[Description of the task] Filter the entries that follow, copying every line in which the word "wide" appears.

[Stored rows]
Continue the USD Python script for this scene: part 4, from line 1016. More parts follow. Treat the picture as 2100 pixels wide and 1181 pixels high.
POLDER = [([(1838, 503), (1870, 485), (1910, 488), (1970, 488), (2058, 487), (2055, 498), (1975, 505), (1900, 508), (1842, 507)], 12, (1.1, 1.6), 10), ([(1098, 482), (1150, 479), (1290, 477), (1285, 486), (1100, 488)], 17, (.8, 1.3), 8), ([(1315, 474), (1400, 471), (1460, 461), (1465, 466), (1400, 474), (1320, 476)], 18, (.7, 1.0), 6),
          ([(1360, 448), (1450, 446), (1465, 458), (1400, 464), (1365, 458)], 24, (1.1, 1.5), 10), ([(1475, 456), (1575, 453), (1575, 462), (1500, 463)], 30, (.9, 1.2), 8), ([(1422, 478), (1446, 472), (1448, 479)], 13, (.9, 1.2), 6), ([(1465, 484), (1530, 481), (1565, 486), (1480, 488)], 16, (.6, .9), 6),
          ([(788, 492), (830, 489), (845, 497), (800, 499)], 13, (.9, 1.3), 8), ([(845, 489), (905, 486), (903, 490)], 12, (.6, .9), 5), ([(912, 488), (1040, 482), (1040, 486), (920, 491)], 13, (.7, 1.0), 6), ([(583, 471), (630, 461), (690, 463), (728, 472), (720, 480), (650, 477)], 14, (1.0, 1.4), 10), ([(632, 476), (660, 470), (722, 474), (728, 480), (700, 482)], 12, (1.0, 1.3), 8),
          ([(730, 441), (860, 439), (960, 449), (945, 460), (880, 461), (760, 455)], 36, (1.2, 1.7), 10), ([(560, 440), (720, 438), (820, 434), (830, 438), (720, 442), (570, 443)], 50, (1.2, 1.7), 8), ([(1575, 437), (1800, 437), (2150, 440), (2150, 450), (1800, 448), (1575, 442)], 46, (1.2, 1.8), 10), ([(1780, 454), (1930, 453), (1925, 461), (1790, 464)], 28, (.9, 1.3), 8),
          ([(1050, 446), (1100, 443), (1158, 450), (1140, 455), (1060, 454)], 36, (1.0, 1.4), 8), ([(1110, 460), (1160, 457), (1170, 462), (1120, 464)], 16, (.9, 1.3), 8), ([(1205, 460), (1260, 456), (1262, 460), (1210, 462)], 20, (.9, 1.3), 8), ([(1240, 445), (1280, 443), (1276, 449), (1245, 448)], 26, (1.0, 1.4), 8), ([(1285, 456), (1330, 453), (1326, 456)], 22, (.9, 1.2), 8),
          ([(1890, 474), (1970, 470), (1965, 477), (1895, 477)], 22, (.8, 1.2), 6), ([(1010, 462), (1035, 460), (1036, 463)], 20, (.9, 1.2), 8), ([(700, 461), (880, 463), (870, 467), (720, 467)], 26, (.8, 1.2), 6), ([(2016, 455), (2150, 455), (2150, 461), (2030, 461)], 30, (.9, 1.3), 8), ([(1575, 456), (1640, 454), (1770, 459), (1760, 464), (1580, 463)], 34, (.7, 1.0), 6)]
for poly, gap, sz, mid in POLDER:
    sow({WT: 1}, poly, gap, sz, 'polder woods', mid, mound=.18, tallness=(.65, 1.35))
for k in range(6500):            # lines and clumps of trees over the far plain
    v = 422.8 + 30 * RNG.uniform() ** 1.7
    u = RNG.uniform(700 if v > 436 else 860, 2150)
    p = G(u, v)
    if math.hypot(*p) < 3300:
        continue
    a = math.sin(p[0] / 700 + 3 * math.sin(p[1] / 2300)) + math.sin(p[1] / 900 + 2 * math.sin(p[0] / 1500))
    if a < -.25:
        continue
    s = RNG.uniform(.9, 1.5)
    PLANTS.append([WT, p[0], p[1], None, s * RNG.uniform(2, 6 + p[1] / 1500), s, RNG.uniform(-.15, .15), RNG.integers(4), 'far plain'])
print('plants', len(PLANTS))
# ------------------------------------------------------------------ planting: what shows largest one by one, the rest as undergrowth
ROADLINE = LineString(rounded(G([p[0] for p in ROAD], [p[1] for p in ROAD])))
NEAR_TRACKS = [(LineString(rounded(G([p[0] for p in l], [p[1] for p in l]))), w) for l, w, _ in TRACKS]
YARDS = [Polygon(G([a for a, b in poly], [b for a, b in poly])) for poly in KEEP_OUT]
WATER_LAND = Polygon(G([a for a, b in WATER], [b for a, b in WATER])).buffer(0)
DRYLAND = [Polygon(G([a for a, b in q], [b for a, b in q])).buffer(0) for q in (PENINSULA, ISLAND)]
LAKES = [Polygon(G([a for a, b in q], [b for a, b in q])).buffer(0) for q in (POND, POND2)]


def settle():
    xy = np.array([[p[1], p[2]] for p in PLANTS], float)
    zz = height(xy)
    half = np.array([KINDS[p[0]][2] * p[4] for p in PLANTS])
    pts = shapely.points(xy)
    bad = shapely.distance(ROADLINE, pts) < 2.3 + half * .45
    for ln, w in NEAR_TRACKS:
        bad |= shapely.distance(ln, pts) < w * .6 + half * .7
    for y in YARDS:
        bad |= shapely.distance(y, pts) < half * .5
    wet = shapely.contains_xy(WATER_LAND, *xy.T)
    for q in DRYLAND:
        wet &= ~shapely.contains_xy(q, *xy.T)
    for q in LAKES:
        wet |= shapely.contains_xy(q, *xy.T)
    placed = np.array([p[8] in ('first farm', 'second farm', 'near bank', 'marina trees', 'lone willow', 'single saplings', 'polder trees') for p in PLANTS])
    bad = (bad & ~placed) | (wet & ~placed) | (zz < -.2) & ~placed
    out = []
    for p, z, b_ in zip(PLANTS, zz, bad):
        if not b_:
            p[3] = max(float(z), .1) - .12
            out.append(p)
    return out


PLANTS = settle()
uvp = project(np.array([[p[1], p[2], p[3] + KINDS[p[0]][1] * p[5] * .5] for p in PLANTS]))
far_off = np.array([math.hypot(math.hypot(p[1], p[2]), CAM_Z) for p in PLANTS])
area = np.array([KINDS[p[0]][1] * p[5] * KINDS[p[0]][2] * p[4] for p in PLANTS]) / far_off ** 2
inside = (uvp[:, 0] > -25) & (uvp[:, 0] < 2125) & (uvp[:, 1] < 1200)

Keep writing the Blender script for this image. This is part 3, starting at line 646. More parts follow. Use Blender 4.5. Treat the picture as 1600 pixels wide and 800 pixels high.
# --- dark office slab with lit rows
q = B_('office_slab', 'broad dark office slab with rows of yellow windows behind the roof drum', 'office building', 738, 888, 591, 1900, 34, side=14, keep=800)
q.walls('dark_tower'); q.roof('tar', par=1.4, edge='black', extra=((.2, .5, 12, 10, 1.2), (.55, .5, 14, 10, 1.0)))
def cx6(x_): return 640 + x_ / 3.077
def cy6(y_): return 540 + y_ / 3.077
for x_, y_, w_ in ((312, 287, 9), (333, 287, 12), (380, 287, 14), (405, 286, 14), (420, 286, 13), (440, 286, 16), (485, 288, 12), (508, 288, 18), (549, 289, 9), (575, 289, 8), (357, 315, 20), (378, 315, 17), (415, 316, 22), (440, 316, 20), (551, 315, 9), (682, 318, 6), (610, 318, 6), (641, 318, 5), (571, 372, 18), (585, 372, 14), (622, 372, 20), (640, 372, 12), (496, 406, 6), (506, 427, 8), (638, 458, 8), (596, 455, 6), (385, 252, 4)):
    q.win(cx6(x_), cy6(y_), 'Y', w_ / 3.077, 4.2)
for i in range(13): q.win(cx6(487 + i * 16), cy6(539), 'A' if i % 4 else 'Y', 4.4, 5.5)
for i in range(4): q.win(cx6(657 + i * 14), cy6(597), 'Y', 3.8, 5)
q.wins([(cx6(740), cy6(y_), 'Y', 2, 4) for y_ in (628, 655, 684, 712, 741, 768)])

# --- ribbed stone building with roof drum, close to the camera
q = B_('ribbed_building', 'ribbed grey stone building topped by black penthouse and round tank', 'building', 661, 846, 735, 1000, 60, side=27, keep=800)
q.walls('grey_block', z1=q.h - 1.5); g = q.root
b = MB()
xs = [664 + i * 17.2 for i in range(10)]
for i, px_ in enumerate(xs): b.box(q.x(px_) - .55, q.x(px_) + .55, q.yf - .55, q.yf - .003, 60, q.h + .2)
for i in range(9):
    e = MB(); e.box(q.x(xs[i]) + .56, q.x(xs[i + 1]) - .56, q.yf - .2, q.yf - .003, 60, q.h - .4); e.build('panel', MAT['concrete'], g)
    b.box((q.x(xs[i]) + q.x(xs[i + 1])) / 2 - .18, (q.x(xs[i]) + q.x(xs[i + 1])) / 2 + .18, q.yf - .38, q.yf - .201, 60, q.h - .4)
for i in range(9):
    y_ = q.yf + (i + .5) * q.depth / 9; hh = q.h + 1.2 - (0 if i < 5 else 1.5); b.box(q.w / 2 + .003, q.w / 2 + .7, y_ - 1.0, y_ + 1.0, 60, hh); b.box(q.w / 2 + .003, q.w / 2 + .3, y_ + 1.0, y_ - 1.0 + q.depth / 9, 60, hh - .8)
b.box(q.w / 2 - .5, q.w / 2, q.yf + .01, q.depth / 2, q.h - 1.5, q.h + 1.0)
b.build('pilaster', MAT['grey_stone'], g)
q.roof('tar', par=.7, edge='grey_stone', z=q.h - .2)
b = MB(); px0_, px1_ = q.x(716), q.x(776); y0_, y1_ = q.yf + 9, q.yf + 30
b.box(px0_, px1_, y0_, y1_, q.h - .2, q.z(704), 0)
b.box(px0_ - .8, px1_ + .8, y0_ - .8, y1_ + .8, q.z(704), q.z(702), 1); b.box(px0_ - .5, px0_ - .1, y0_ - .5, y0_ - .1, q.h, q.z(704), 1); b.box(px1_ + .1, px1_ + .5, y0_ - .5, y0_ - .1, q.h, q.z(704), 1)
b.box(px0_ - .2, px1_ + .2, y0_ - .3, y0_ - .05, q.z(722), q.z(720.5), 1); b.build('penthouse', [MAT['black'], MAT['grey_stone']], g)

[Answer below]
Continue the USD Python script for this scene: part 4, from line 1016. More parts follow. Treat the picture as 2100 pixels wide and 1181 pixels high.
Keep writing the Blender script for this image. This is part 3, starting at line 646. More parts follow. Use Blender 4.5. Treat the picture as 1600 pixels wide and 800 pixels high.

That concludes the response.